Avec une certaine amertume on suit l’énoncé du nombre de morts issus d’une guerre frontale entre trafiquants surarmés et policiers présentés comme des tueurs car prompts à la bavure.
La question des funks carioca, cette musique des favelas glorifiant le sexe dégradant et parfois les trafiquants, est complaisamment minimisée par le professeur Carlos Palombinini.
En conclusion, comme tout recueil “Je suis favela” est un ouvrage d’un niveau assez hétérogène, Buzo sortant pour moi du lot tout comme Ferrez, dont j’apprécie pourtant globalement moins le style lourd et socialement très engagé.

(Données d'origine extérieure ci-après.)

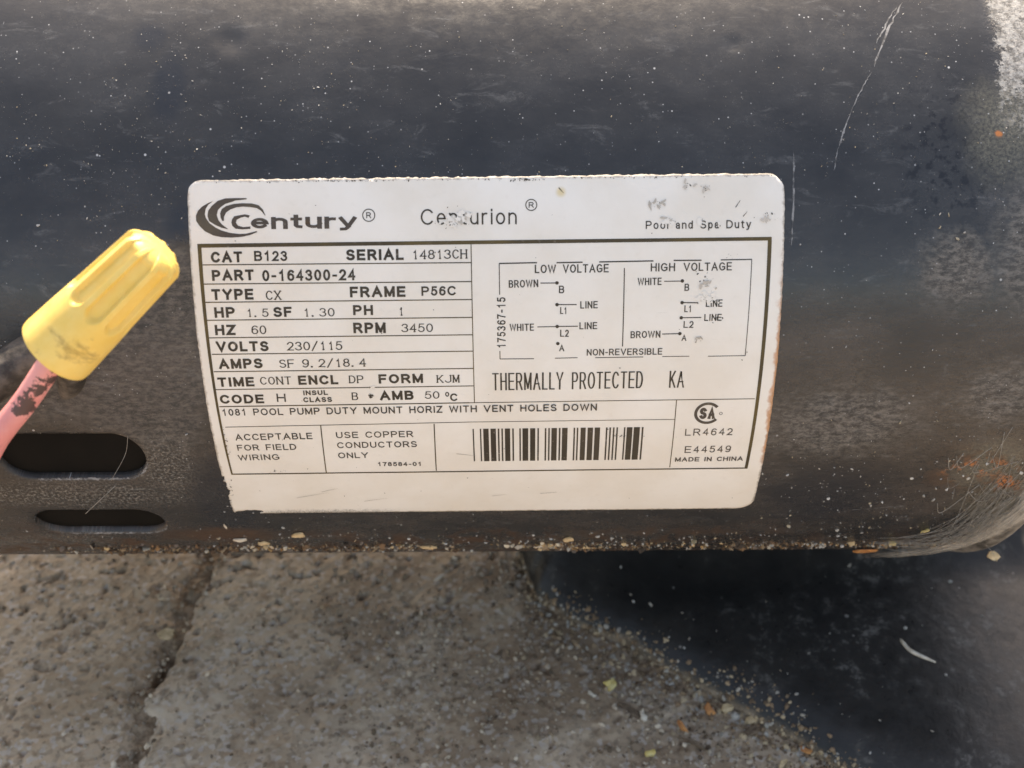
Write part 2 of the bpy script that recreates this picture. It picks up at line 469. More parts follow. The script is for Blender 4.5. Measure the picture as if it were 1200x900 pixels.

Moins littéraire, la dernière partie de l’ouvrage prête pour moi à controverse car complètement à charge contre l’Etat brésilien, comme si la situation dans les favelas était voulue et si un génocide était programmé par la police contre ses habitants.
On pourrait demander plus de distance et de retenue, notamment vis à de l’extrême violence des factions criminelles, contre lesquelles une police sous payé et souvent mal formée lutte comme elle le peut et parfois sans doute mal.
Ces discours ancrés à gauche sont les mêmes que ce qu’on peut habituellement entendre sur les banlieues françaises qui pourtant ne sont pas dans le même niveau de délabrement...
Néanmoins, sans être adepte de sarau ou de funks nauséabonds, on reconnaîtra avec plaisir l’émergence de belles plumes décrivant le monde des favelas...même si depuis Paulo Lins, le sujet a été sans doute traité de fond en comble.